Cette pratique du langage codé n'est pas nouvelle, souligne l'universitaire Séverine Arsène, spécialiste de l'Internet chinois. "Dans des sociétés esclavagistes, les esclaves ont toujours eu des codes entre eux pour que les maîtres ne comprennent pas ce qu'ils disent. Il est normal pour des populations dominées d'avoir ce genre de codes", souligne-t-elle. La nouveauté, dans la Chine contemporaine, est la possibilité d'y avoir accès, grâce à Internet, dans des espaces à la frontière du privé et du public, où se déroulent des "conversations en clair-obscur". "Cela permet à cette culture de devenir moins secrète. Tout le monde sait que cette culture critique et cryptée existe", souligne Séverine Arsène.

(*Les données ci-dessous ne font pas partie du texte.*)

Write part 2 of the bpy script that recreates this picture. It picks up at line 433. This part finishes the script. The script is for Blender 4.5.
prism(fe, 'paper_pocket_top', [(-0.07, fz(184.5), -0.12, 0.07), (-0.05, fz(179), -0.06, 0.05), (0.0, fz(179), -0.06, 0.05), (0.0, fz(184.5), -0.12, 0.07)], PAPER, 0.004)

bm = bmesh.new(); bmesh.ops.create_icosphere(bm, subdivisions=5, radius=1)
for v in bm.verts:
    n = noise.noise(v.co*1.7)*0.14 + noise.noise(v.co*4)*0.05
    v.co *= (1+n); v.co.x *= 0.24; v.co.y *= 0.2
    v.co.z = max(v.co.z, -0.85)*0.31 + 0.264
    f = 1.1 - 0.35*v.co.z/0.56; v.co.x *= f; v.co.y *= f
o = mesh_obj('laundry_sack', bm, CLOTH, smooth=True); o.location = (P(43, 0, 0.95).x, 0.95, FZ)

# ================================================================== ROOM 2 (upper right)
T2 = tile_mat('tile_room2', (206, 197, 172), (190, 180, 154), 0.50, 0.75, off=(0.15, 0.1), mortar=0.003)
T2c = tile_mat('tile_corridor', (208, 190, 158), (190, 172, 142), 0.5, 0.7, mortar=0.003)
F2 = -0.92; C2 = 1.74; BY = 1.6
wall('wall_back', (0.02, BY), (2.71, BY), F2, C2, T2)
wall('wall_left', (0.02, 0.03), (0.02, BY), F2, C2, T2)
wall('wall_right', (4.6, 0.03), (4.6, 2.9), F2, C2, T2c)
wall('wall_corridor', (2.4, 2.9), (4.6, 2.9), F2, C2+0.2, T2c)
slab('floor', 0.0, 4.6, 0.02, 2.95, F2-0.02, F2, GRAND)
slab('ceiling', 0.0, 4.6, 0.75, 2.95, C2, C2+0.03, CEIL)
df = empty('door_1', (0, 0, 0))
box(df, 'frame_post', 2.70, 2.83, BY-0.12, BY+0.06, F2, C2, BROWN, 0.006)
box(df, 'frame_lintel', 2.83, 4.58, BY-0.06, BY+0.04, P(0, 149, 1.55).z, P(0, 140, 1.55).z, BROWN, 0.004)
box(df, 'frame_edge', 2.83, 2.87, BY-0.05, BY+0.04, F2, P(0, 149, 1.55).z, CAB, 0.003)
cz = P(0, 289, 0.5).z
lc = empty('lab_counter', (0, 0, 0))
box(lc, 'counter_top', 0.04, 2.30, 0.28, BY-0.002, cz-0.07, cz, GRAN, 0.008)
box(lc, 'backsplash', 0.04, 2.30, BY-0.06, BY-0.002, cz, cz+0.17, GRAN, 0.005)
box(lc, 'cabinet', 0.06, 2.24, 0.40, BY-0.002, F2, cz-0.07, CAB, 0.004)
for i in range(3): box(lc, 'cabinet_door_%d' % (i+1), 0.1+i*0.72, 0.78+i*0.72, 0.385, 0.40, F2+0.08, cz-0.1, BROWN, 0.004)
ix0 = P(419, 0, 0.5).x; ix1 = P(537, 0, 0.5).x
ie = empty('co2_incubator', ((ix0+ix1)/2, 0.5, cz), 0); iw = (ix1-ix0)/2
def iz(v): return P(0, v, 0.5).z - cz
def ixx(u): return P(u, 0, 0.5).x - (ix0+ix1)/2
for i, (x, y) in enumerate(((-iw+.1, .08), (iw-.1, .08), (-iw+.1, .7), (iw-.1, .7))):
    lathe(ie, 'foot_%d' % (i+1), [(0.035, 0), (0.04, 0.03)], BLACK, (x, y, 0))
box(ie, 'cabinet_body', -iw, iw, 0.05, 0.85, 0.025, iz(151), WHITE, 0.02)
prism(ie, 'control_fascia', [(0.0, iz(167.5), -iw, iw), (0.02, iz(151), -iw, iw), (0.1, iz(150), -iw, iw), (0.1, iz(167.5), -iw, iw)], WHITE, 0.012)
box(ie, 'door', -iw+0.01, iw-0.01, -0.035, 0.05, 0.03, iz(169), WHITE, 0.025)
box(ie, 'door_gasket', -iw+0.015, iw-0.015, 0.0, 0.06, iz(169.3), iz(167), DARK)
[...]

Ce phénomène est porté par les nouvelles générations, surnommées les "post-80" (balinghou en chinois) parce qu'elles sont nées après 1980 : de jeunes urbains plus individualistes que leurs aînés, adeptes des nouvelles technologies et qui n'hésitent pas à dévoiler leur intimité sur les blogs, forums de discussions et microblogs. Ils diffusent très rapidement les nouveaux mots et expressions, les faisant régulièrement accéder au statut de "mème", notion bien connue de la culture Web qui désigne la diffusion massive d'une idée et sa réappropriation, réinterprétation et modification par les internautes.

L'un des mèmes qui a connu récemment le plus de succès en Chine est parti d'un reportage diffusé sur une chaîne de CCTV, la télévision officielle, sur la hausse des prix de l'essence. Un jeune homme, interviewé pour un micro-trottoir, y demandait : "Wo neng shuo zanghua ma ?" ("Je peux dire des grossièretés ?") En quelques jours, l'expression, porteuse d'un ras-le-bol exprimé dans les grandes villes où l'inflation sévit, a été reprise, détournée, modifiée, devenant la formule la plus populaire sur les Weibo, apparaissant même en couverture d'un magazine.

Dans les moments politiques les plus sensibles, le Web chinois évoque le dessin animé américain Tom et Jerry, dans lequel le chat et la souris se poursuivent à l'infini sans qu'il y ait vraiment de vainqueur. En pleine affaire Bo Xilai, certains sites de microblog ont été amenés à placer Chongqing sur la liste des mots sensibles. Mais les souris du Web ont trouvé la parade en le remplaçant par "tomate". Pourquoi ? Tomate se dit xihongshi, ce qui peut aussi signifier en chinois "la ville rouge du Sud", soit Chongqing, où Bo Xilai le néo-maoïste avait remis à l'honneur les chants communistes révolutionnaires dans sa quête de pouvoir. Quand "tomate" a été mis sur la liste noire, d'autres mots codés ont surgi. Signe des tensions provoquées par l'affaire Bo Xilai au sein du pouvoir, les commentaires ont été suspendus fin mars pendant trois jours sur les deux principaux sites de microblogs, Sina et QQ Tencent. Une décision sans précédent.

Cette émergence d'une culture contestataire n'est pas pour autant le signe d'une remise en cause radicale du Parti communiste. Contrairement aux opposants qui, comme Ai Weiwei et Liu Xiaobo, contestent ouvertement le régime et sont les cibles de la répression (prison ou résidence surveillée), les "post-80" restent majoritairement légitimistes. Ils aiment se moquer de la "propagande à la papa" mais sont prêts à s'accommoder des projets des dirigeants réformateurs les plus progressistes, ces "technocadres", selon l'expression de Johan Lagerkvist, spécialiste de la Chine, qui veulent s'appuyer sur les nouvelles technologies pour établir une "bonne gouvernance" sous l'égide du Parti communiste.

"Ils sont à la fois très modernes et nationalistes, ce n'est pas une contradiction pour eux", juge Jean-Louis Rocca, directeur de recherches au centre d'études et de recherches internationales (CERI) de Sciences Po. Le représentant vedette de cette génération est le blogueur Han Han, 29 ans, à la fois écrivain et pilote de course. Fin 2011, il a suscité la polémique en publiant sur son blog trois textes sur la révolution, la démocratie et la liberté, jugeant qu'une révolution citoyenne, comme dans les pays arabes, n'était ni possible ni souhaitable. "La question n'est pas de savoir si c'est nécessaire, mais bien de savoir si c'est possible, écrivait-il. Selon moi, ce n'est ni nécessaire ni possible. Mais si vous me demandez si la Chine a besoin d'une réforme plus forte, je répondrai oui."